# Recorded information

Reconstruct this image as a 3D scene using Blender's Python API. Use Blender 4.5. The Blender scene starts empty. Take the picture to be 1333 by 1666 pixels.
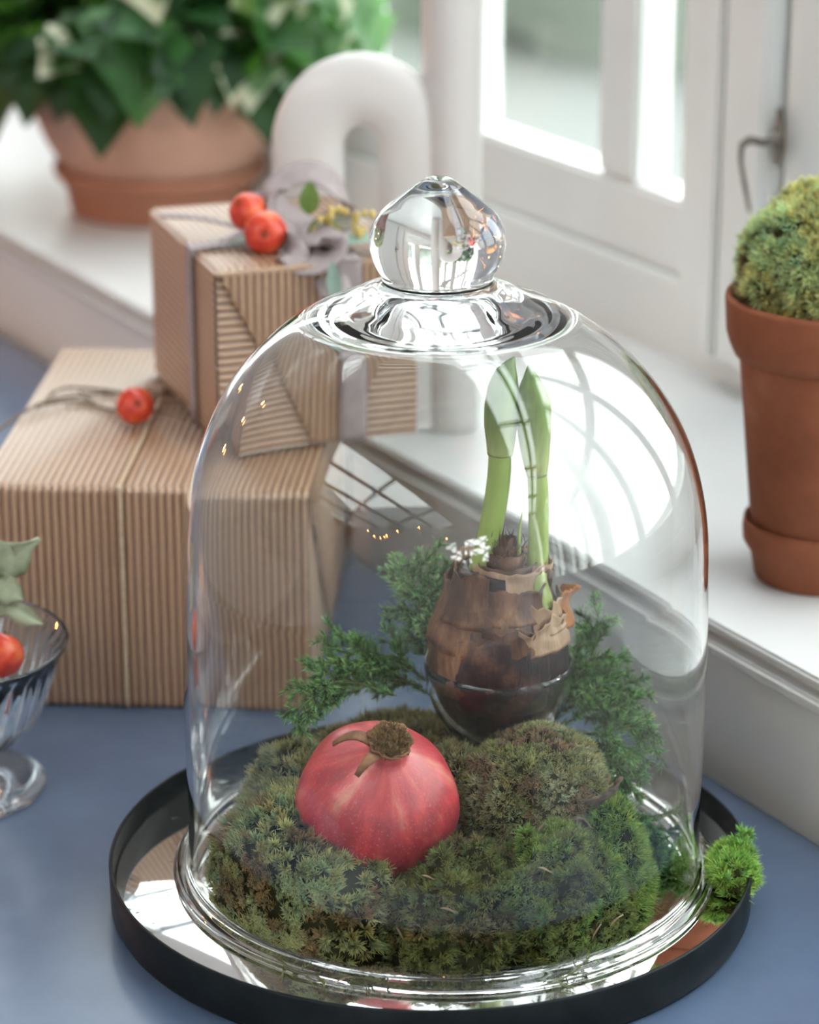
import bpy, bmesh, math, random
import numpy as np
from mathutils import Vector, Matrix, noise
from mathutils.bvhtree import BVHTree

random.seed(7); rng = np.random.default_rng(7)
S = bpy.context.scene
COL = S.collection
PI = math.pi

# ------------------------------------------------------------------ camera
F, PITCH, W, H = 4500., math.radians(20.), 1333, 1666
FW = np.array([0, math.cos(PITCH), -math.sin(PITCH)])
UP = np.array([0, math.sin(PITCH), math.cos(PITCH)])
RT = np.array([1., 0, 0])
CAM = np.array([-0.015873, -1.15343264, 0.59390612])
cd = bpy.data.cameras.new('camera'); cam = bpy.data.objects.new('camera', cd); COL.objects.link(cam)
cam.location = CAM; cam.rotation_euler = (PI/2-PITCH, 0, 0)
cd.sensor_fit = 'HORIZONTAL'; cd.sensor_width = 36; cd.lens = F/W*36
cd.clip_start = 0.05; cd.clip_end = 200
cd.dof.use_dof = True; cd.dof.focus_distance = 1.215; cd.dof.aperture_fstop = 8.3
S.camera = cam

# ------------------------------------------------------------------ sky, light, exposure
wd = bpy.data.worlds.new('overcast_sky'); S.world = wd; wd.use_nodes = True
nt = wd.node_tree; nt.nodes.clear()
wo = nt.nodes.new('ShaderNodeOutputWorld'); bg = nt.nodes.new('ShaderNodeBackground')
tc = nt.nodes.new('ShaderNodeTexCoord'); sx = nt.nodes.new('ShaderNodeSeparateXYZ'); cr = nt.nodes.new('ShaderNodeValToRGB')
nt.links.new(tc.outputs['Generated'], sx.inputs[0]); nt.links.new(sx.outputs['Z'], cr.inputs[0])
e = cr.color_ramp.elements
e[0].position = 0.0; e[0].color = (0.90, 0.905, 0.89, 1)
e[1].position = 0.9; e[1].color = (0.85, 0.88, 0.94, 1)
nt.links.new(cr.outputs[0], bg.inputs[0]); bg.inputs[1].default_value = 2.6
nt.links.new(bg.outputs[0], wo.inputs[0])

S.view_settings.view_transform = 'Standard'; S.view_settings.look = 'None'
S.view_settings.gamma = 1.0; S.view_settings.exposure = 1.72
S.view_settings.use_curve_mapping = False
cy = S.cycles
cy.max_bounces = 14; cy.transmission_bounces = 14; cy.glossy_bounces = 8; cy.diffuse_bounces = 6
cy.transparent_max_bounces = 24; cy.sample_clamp_indirect = 5.0; cy.use_denoising = True
cy.blur_glossy = 0.5

# ------------------------------------------------------------------ helpers: places
def ray(px, py): return FW + RT*((px-W/2)/F) - UP*((py-H/2)/F)
def on(px, py, h):                       # the point of the horizontal plane z = h seen there
    r = ray(px, py); t = (h-CAM[2])/r[2]; return CAM + t*r
def aty(px, py, y):                      # the point of the upright plane at depth y
    r = ray(px, py); t = (y-CAM[1])/r[1]; return CAM + t*r
WA = math.atan2(.509, .861)              # direction of the window wall's normal
NV = np.array([math.cos(WA), math.sin(WA), 0]); TV = np.array([-math.sin(WA), math.cos(WA), 0])
def nt_(n, t, z=0): return NV*n + TV*t + np.array([0, 0, z])
TABLE = -0.012; SILL = 0.07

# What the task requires
Omit the pictures, then output the rest of the listing exactly.

# Response below
Reconstruct this image as a 3D scene using Blender's Python API. Use Blender 4.5. The Blender scene starts empty. Take the picture to be 1333 by 1666 pixels.
import bpy, bmesh, math, random
import numpy as np
from mathutils import Vector, Matrix, noise
from mathutils.bvhtree import BVHTree

random.seed(7); rng = np.random.default_rng(7)
S = bpy.context.scene
COL = S.collection
PI = math.pi

# ------------------------------------------------------------------ camera
F, PITCH, W, H = 4500., math.radians(20.), 1333, 1666
FW = np.array([0, math.cos(PITCH), -math.sin(PITCH)])
UP = np.array([0, math.sin(PITCH), math.cos(PITCH)])
RT = np.array([1., 0, 0])
CAM = np.array([-0.015873, -1.15343264, 0.59390612])
cd = bpy.data.cameras.new('camera'); cam = bpy.data.objects.new('camera', cd); COL.objects.link(cam)
cam.location = CAM; cam.rotation_euler = (PI/2-PITCH, 0, 0)
cd.sensor_fit = 'HORIZONTAL'; cd.sensor_width = 36; cd.lens = F/W*36
cd.clip_start = 0.05; cd.clip_end = 200
cd.dof.use_dof = True; cd.dof.focus_distance = 1.215; cd.dof.aperture_fstop = 8.3
S.camera = cam

# ------------------------------------------------------------------ sky, light, exposure
wd = bpy.data.worlds.new('overcast_sky'); S.world = wd; wd.use_nodes = True
nt = wd.node_tree; nt.nodes.clear()
wo = nt.nodes.new('ShaderNodeOutputWorld'); bg = nt.nodes.new('ShaderNodeBackground')
tc = nt.nodes.new('ShaderNodeTexCoord'); sx = nt.nodes.new('ShaderNodeSeparateXYZ'); cr = nt.nodes.new('ShaderNodeValToRGB')
nt.links.new(tc.outputs['Generated'], sx.inputs[0]); nt.links.new(sx.outputs['Z'], cr.inputs[0])
e = cr.color_ramp.elements
e[0].position = 0.0; e[0].color = (0.90, 0.905, 0.89, 1)
e[1].position = 0.9; e[1].color = (0.85, 0.88, 0.94, 1)
nt.links.new(cr.outputs[0], bg.inputs[0]); bg.inputs[1].default_value = 2.6
nt.links.new(bg.outputs[0], wo.inputs[0])

S.view_settings.view_transform = 'Standard'; S.view_settings.look = 'None'
S.view_settings.gamma = 1.0; S.view_settings.exposure = 1.72
S.view_settings.use_curve_mapping = False
cy = S.cycles
cy.max_bounces = 14; cy.transmission_bounces = 14; cy.glossy_bounces = 8; cy.diffuse_bounces = 6
cy.transparent_max_bounces = 24; cy.sample_clamp_indirect = 5.0; cy.use_denoising = True
cy.blur_glossy = 0.5

# ------------------------------------------------------------------ helpers: places
def ray(px, py): return FW + RT*((px-W/2)/F) - UP*((py-H/2)/F)
def on(px, py, h):                       # the point of the horizontal plane z = h seen there
    r = ray(px, py); t = (h-CAM[2])/r[2]; return CAM + t*r
def aty(px, py, y):                      # the point of the upright plane at depth y
    r = ray(px, py); t = (y-CAM[1])/r[1]; return CAM + t*r
WA = math.atan2(.509, .861)              # direction of the window wall's normal
NV = np.array([math.cos(WA), math.sin(WA), 0]); TV = np.array([-math.sin(WA), math.cos(WA), 0])
def nt_(n, t, z=0): return NV*n + TV*t + np.array([0, 0, z])
TABLE = -0.012; SILL = 0.07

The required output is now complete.